The request - Nothing outside the range is to be copied. From the entries below, reproduce exactly the lines starting at the one with "What Blender Python" and ending at the one with "from mathutils import Vector, Matrix, Euler, noise", without pictures.

START

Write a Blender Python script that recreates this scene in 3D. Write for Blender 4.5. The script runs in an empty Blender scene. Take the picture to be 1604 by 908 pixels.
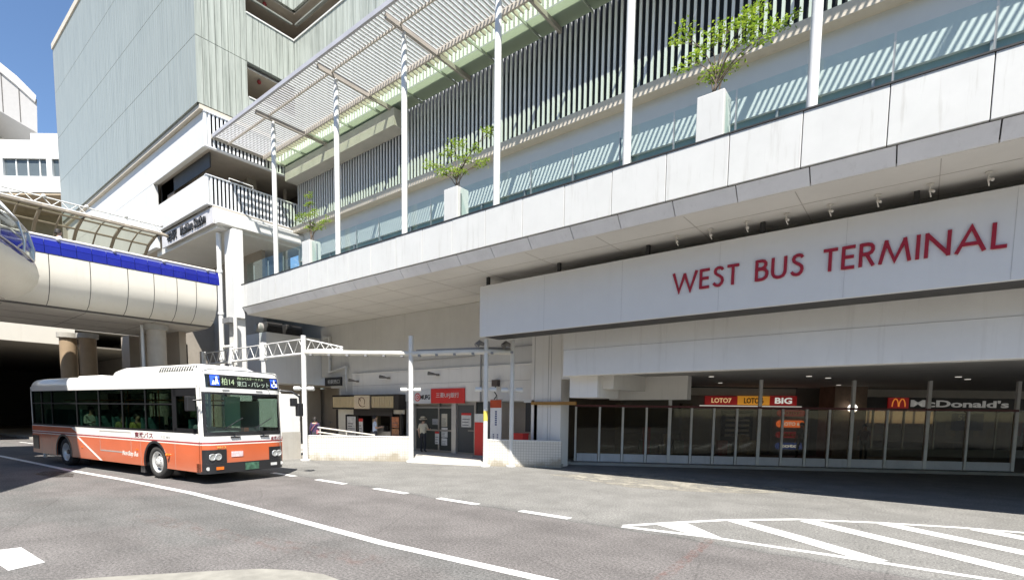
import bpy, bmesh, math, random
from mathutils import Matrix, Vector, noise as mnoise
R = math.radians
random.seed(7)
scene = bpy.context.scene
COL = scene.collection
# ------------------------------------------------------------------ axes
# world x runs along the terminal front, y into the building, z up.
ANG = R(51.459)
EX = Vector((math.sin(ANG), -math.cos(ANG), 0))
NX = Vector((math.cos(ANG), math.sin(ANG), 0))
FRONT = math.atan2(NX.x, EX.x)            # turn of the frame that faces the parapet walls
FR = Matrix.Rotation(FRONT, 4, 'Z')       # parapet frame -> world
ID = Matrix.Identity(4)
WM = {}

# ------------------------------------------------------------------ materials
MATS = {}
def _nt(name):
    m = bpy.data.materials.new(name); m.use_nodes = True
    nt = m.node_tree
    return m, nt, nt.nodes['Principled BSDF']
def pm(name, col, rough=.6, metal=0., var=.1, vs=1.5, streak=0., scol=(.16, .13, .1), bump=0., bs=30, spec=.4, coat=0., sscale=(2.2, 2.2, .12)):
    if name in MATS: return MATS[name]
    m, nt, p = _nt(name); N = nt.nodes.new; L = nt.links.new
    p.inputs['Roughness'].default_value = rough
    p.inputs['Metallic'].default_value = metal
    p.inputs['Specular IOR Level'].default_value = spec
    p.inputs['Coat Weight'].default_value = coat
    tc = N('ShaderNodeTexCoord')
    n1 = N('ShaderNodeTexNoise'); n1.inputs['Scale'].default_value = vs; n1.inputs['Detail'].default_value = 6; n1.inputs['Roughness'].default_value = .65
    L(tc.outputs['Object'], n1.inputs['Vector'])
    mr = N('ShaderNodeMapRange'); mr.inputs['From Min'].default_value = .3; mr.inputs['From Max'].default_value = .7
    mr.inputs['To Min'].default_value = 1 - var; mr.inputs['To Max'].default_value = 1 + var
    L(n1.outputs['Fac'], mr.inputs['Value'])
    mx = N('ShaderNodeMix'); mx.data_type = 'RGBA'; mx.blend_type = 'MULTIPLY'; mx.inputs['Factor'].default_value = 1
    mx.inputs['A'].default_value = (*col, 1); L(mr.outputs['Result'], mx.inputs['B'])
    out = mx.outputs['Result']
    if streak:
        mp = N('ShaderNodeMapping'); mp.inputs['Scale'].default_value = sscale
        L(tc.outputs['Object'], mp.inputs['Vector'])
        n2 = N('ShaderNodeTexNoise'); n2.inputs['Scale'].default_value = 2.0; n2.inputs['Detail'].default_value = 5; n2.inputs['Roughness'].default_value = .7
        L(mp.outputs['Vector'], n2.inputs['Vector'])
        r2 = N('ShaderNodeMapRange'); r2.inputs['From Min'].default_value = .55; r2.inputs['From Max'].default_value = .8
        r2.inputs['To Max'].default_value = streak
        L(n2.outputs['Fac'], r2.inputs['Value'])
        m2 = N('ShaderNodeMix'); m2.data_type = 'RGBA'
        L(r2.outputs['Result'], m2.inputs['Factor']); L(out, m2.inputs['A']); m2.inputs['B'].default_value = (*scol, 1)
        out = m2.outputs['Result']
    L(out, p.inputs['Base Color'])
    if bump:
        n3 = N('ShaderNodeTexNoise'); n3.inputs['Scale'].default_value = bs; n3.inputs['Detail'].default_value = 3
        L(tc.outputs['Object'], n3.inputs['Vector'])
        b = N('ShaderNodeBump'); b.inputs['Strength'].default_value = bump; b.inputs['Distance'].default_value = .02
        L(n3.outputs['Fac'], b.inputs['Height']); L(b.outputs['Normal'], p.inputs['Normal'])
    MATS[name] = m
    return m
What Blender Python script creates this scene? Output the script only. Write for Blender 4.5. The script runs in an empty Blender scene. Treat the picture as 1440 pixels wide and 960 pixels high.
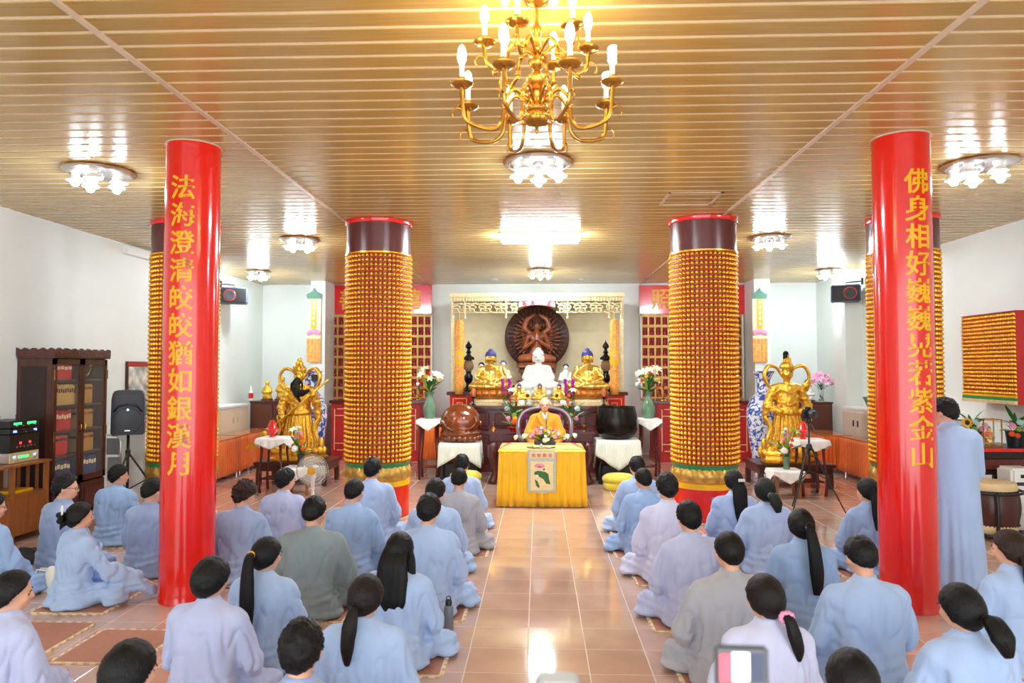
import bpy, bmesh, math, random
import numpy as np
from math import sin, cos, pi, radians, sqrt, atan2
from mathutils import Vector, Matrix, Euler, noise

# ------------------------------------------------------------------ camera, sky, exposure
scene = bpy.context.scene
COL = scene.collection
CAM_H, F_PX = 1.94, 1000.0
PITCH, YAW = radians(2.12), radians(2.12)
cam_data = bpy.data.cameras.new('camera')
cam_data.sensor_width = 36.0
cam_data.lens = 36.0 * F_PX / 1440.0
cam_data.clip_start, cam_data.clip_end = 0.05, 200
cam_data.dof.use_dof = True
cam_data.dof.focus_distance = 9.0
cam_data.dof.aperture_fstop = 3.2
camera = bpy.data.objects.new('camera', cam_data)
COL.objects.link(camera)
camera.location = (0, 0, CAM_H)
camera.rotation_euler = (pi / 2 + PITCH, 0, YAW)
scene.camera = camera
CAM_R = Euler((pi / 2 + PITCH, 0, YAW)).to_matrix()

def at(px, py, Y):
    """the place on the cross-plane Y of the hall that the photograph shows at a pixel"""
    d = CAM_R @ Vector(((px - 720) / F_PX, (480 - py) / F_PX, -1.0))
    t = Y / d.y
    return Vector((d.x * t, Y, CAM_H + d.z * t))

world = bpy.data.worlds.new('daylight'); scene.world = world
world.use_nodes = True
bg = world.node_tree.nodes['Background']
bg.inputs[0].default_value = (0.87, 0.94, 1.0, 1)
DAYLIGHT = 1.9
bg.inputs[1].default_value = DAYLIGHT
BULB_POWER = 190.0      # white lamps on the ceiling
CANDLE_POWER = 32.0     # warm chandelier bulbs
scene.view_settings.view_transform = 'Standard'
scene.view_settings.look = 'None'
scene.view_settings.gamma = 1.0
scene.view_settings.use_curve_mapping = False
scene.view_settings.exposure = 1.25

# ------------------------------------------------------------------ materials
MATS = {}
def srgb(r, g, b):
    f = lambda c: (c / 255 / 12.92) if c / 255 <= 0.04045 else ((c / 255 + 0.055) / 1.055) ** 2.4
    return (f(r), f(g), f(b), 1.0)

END

Response -
What Blender Python script creates this scene? Output the script only. Write for Blender 4.5. The script runs in an empty Blender scene. Treat the picture as 1440 pixels wide and 960 pixels high.
import bpy, bmesh, math, random
import numpy as np
from math import sin, cos, pi, radians, sqrt, atan2
from mathutils import Vector, Matrix, Euler, noise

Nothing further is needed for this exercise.